According to an article last week in Bloomberg Businessweek, the Pentagon is seeking to add uncooled thermal imaging devices to the United States Munitions List. Putting that technology on the USML, as opposed to the Commerce Control List administered by the Bureau of Industry and Security (“BIS”), would require licenses for all exports of such technology and would prohibit exports to countries, such as China, subject to U.S. arms embargos.
Thermal imaging devices typically have to be cooled to prevent them from being “blinded” by their own internal circuitry. This results in more expensive devices as well as devices that need to warm up (or more accurately cool down) before they can function. Uncooled thermal imaging, while offering lower resolution under current technology than cooled thermal sensors, are less expensive and easier to operate.
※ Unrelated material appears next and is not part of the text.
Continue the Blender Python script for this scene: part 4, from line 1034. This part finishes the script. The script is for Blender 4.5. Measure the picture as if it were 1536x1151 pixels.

Uncooled thermal imaging has a number of non-military applications, such as collision-avoidance cameras used in new automobiles and investigation of heat leaks in homes. A contractor investigating leaks from exterior walls into my house used one. (Useless application: the camera viewfinder showed thermal paw prints left by my dog several minutes earlier!)
As the Bloomberg article points out, uncooled thermal imaging devices are produced by companies outside the United States, including Ulis in France; SemiConductor Devices in Israel; NEC Avio Infrared Technologies Co. in Japan; and Zhejiang Dali Technology Co. in China. The uncooled thermal imaging camera used by my contractor was made by Sonel in Poland (a similar model of which is pictured at right.)
The proposal to add uncooled thermal imaging to the USML is currently undergoing interagency review. A revised USML including that technology could appear as early as this month according to an anonymous DOD source cited by the Bloomberg Businessweek report.